Por otro lado, la ausencia de regulación deja a los administradores que sí se esfuerzan en formarse y trabajar con rigor en una situación de precariedad. Sin un marco legal que reconozca su labor, soportan horarios interminables, responsabilidades enormes y críticas constantes, sin contar con las protecciones que tienen otras profesiones reguladas.

Pero la consecuencia más grave es para los vecinos. Una comunidad de propietarios es, al fin y al cabo, como una pequeña empresa que maneja presupuestos importantes, contrata servicios, responde ante la ley y necesita tomar decisiones trascendentes. Si quien gestiona todo esto carece de conocimientos suficientes o actúa sin responsabilidad, las consecuencias económicas y legales pueden ser muy serias.

La falta de regulación supone también una falta de garantías. Hoy no hay una norma que exija una formación mínima, un código deontológico vinculante o un sistema de control que permita a los propietarios distinguir entre un buen profesional y un simple oportunista. Esa indefinición genera desconfianza y, en muchos casos, una imagen injusta de un sector en el que sí hay administradores muy preparados y entregados, pero cuya labor se ve empañada por la falta de filtros de acceso.

Por eso, hablar de regulación no es un capricho corporativo, es una necesidad de todos. Los administradores ganarían en reconocimiento y seguridad jurídica, y los vecinos tendrían la tranquilidad de saber que quien gestiona su patrimonio común lo hace con la formación y la responsabilidad que exige el cargo.

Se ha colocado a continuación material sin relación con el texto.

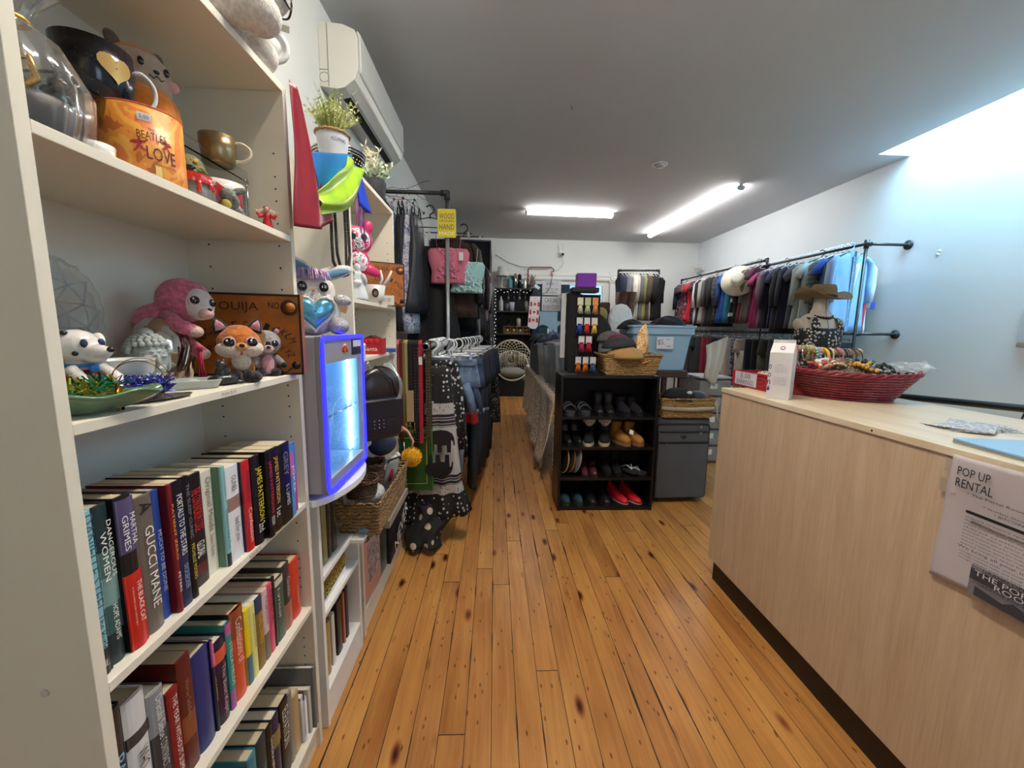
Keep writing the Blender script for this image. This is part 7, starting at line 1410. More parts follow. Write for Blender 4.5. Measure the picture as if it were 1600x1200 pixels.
t = thing('ribbon', 'pale ribbon band wrapped across the suitcase basket front', 'ribbon', (1.645, 3.40, .855)); B().grid(lambda u, v: (-.232+.464*u, -.147, -.02+.035*v-.012*sin(pi*u)), 16, 2).obj('band', mat('#a89a84', .7), t, thick=.002); b = B(); b.tube([(.245, -.15, .0), (.26, -.16, .06), (.25, -.16, .09), (.235, -.16, .06), (.245, -.15, .0), (.25, -.155, -.07), (.27, -.15, -.12)], .005, 6); b.obj('bow', mat('#b9b5ac', .7), t)
t = cap('baseball_cap', 'black cap with white embroidery lying on the suitcase basket', (1.60, 3.36, .93), 0, mat('#131316', .85), (.15, .1, .085), brim=True); b = B(); b.ell((.06, -.075, .05), (.025, .006, .015)); b.obj('embroidery', mat('#cfcfcf', .6), t); cap('beanie', 'dark grey fuzzy beanie at the right end of the suitcase basket', (1.80, 3.42, .92), 0, fur('#3a3b42', .2), (.08, .08, .06), brim=False)
# dark stool and blue bin
t = thing('table', 'small dark wooden table under the blue bin', 'table', (1.36, 3.95, 0)); wdk = mat('#3a2622', .5); B().box(0, 0, 1.03, .60, .5, 1.098).obj('tabletop', wdk, t, bev=.004); [B().box(x, y_, 0, x+.05, y_+.05, 1.03).obj('leg', wdk, t) for x in (.02, .53) for y_ in (.02, .43)]
t = thing('storage_bin', 'large pale blue plastic bin with a handwritten price sign', 'bin', (1.70, 4.2, 1.099)); pb = mat('#90b0c8', .4, var=.03, vs=5)
r_ = lambda w_, d_, z_, q=.04: [(x, y_, z_) for x, y_ in rrect(-w_, -d_, w_, d_, q, 4)]
B().loops([r_(.26, .17, 0), r_(.305, .2, .36), r_(.325, .22, .365), r_(.33, .225, .43), r_(.34, .235, .435), r_(.34, .235, .455), r_(.315, .21, .455), r_(.3, .195, .36), r_(.25, .16, .01)], smooth=False).obj('bin_body', pb, t, bev=.003)
B().box(-.07, -.226, .22, .10, -.216, .34).obj('paper_sign', mat('#cfd0d6', .7), t); txt('$5.', .07, .06, frame((-.025, -.2264, .285), (1, 0, 0), (0, 0, 1)), mat('#8a2c4c'), t); txt('00', .03, .015, frame((.04, -.2264, .315), (1, 0, 0), (0, 0, 1)), mat('#8a2c4c'), t); txt('each', .045, .02, frame((.055, -.2264, .25), (1, 0, 0), (0, 0, 1)), mat('#3a2c34'), t)
def heap(name, label, loc, r, m, seed, rz=0, cat='garment', amp=.35):
    rr = random.Random(seed); p = [rr.uniform(0, 6) for _ in range(6)]; b = B(); rings = []
    for i in range(12):
        a = pi/2*i/11; rings.append([((r[0]*cos(a)+.0)*(1+amp*.3*sin(3*q+p[0]+i*.4)+amp*.12*sin(7*q+p[1]-i*.5))*cos(q), r[1]*cos(a)*(1+amp*.3*sin(2*q+p[2])+amp*.12*sin(8*q+p[3]+i*.6))*sin(q), r[2]*sin(a)*(1+amp*.2*sin(4*q+p[4]+i*.5))) for q in [2*pi*j/36 for j in range(36)]])
    b.loops(rings); return b.obj(name, m, loc=loc, rz=rz, label=fit(label), cat=cat)
for i, (c_, d, x, y_, r3) in enumerate((('#1a1d27', 'navy black garment heaped on the right of the blue bin', 1.84, 4.22, (.2, .17, .14)), ('#4a2a34', 'plum garment spilling over the front left of the blue bin', 1.56, 4.15, (.2, .14, .06)), ('#121318', 'black lacy garment hanging over the left of the blue bin', 1.44, 4.22, (.13, .16, .1)), ('#5c3c48', 'mauve garment in the middle of the blue bin', 1.72, 4.12, (.12, .08, .05)))): heap('folded_garment', d, (x, y_, 1.51), r3, mat(c_, .9, var=.15, vs=12), 20+i)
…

Mientras tanto, la recomendación para las comunidades es clara, elegir siempre a administradores que acrediten su preparación, que trabajen con transparencia y que demuestren en el día a día su profesionalidad, más allá de si están adscritos a un colegio o no. Porque, hasta que exista una regulación real, la mejor garantía será la experiencia, la confianza y la ética de cada persona.